É urgente que a Europa reflita sobre o que significa, não só para a Europa mas também para todo o Ocidente, o facto de haver um Papa oriundo de um mundo muito diferente do nosso. Um Papa que, no que se refere à Europa, alia paradoxalmente diversidade cultural e uma grande capacidade de despertar atenção, atração e mesmo entusiasmo.
A relação entre o Papa e o seu rebanho, e a sua tentativa de reformar em profundidade a Igreja de Roma, são questões que interessam ao mundo católico e devem ser observadas com respeito por aqueles que não pertencem a esse mundo. Mas a relação do Sumo Pontífice com a Europa é uma questão que interessa a todos os europeus. Tal como lhes interessam as mudanças geopolíticas em curso. E um dos aspetos dessas mudanças, talvez um dos mais importantes, é precisamente a chegada de Jorge Mario Bergoglio à Santa Sé.
A Europa já não é a Respublica Christiana
Pode dizer-se que a chegada de um Papa oriundo da América Latina saneou uma anomalia que, década após década, se tornara cada vez mais evidente e também mais gritante. Ao mesmo tempo que se difundia e consolidava fora da Europa, o catolicismo recuava aparatosamente naquele que foi em tempos o coração da Respublica Christiana.
A Europa é sem dúvida o continente onde, década após década, a secularização (sob a forma de descristianização) atingiu maior profundidade.
Desse ponto de vista, a Europa é a exceção, em comparação com o resto do mundo (Estados Unidos incluídos). O vigor e a vitalidade persistente do catolicismo, e do cristianismo em geral, nas regiões exteriores à Europa, vieram contrabalançar o seu recuo no Velho Continente. Ao ponto de alguns sociólogos das religiões colocarem a hipótese de, se a tendência se mantiver, o cristianismo poder passar em breve a ser quase exclusivamente uma religião extraeuropeia. É nesse sentido que a eleição de Bergoglio veio sanar uma anomalia.

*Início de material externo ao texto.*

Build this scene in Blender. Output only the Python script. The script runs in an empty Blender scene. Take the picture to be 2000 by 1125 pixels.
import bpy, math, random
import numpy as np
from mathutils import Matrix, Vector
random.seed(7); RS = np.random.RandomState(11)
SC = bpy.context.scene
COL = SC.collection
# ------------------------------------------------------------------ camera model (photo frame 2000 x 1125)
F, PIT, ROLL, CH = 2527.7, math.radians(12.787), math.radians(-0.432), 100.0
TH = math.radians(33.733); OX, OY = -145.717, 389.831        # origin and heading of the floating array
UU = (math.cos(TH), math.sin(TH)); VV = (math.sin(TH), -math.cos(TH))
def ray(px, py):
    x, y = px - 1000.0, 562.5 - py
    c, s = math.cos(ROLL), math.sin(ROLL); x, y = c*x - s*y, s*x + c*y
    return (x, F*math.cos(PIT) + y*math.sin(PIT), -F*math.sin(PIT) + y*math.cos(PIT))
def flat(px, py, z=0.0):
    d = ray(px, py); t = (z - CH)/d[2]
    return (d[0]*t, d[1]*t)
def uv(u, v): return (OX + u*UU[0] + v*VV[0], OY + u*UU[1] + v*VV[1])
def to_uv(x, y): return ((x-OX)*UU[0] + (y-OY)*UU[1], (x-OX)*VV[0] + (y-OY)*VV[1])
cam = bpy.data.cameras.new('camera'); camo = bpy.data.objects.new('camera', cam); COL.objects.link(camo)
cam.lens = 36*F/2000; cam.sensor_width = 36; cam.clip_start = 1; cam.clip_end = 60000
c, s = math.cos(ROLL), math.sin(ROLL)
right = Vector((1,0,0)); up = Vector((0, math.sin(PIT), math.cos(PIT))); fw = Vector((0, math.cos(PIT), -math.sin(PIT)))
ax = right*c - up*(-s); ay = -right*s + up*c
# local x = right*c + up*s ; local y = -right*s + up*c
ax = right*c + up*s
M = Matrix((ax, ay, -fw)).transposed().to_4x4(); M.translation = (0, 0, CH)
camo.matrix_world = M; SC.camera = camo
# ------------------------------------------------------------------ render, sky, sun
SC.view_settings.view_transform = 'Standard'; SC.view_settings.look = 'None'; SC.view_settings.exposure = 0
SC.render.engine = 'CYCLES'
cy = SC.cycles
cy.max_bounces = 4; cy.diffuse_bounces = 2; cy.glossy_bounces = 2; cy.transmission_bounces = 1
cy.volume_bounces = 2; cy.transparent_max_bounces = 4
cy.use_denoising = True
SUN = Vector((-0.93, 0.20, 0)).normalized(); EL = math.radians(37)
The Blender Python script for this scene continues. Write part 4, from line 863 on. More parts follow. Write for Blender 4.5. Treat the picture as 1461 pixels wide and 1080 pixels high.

Mas, naturalmente, essa eleição teve também um significado geopolítico mais vasto. Foi um sinal, e uma ilustração, do drástico redimensionamento em curso do peso do mundo ocidental nos equilíbrios mundiais. Em benefício dos mundos não ocidentais emergentes. É normal que um homem da Igreja, seja ele Papa ou um simples padre, radique também a sua visão cristã nos valores e nas ideias próprias da sociedade da qual provém. E é um facto que a terra onde Bergoglio se formou tem uma tradição muito diferente da tradição da Europa liberal. Essa circunstância poderá, ao longo do tempo, criar alguns problemas na relação entre este Papa e a Europa: um mundo do qual sabe pouco e, pelo que se depreende das suas palavras, esse pouco não lhe agrada muito.
As Igrejas da “periferia”
A grande força do catolicismo sempre foi aliar o poder da sua mensagem universalista de salvação à capacidade de valorizar as experiências e as especificidades locais. Quando os Papas eram italianos, as outras Igrejas católicas europeias conciliavam sabiamente a fidelidade ao Bispo de Roma com a valorização das especificidades nacionais. Na presença dos Papas europeus, as Igrejas de fora da Europa faziam a mesma coisa, como era justo que fosse.
Isso acontecia ainda durante o pontificado de João Paulo II, cujo carisma não ficava nada a dever ao de Bergoglio. Mas, então, o centro do catolicismo continuava solidamente ancorado na Europa e as Igrejas extraeuropeias constituíam a “periferia”. Hoje, é a Europa que desliza para a periferia e é travada apenas pelo facto de a sede física do Papado continuar em Roma. Uma situação inédita para os católicos europeus (e, na realidade, para todos os europeus).
Cabe às diferentes Igrejas nacionais, incluindo à italiana, valorizar, aos olhos do Sumo Pontífice, aquilo que a tradição europeia tem de bom e de característico, e que não pode ser redutível a outras experiências. Sem isso, é difícil imaginar, no futuro, entendimentos duradoiros e harmonia entre a Igreja e a Europa. E a primeira não encontrará facilmente os caminhos para travar a secularização da segunda. Independentemente da simpatia que este Papa suscita hoje, a sua mensagem universalista poderá, a longo prazo, quebrar-se contra as barreiras e os fossos, forjados pela História, que separam a Europa dos outros mundos.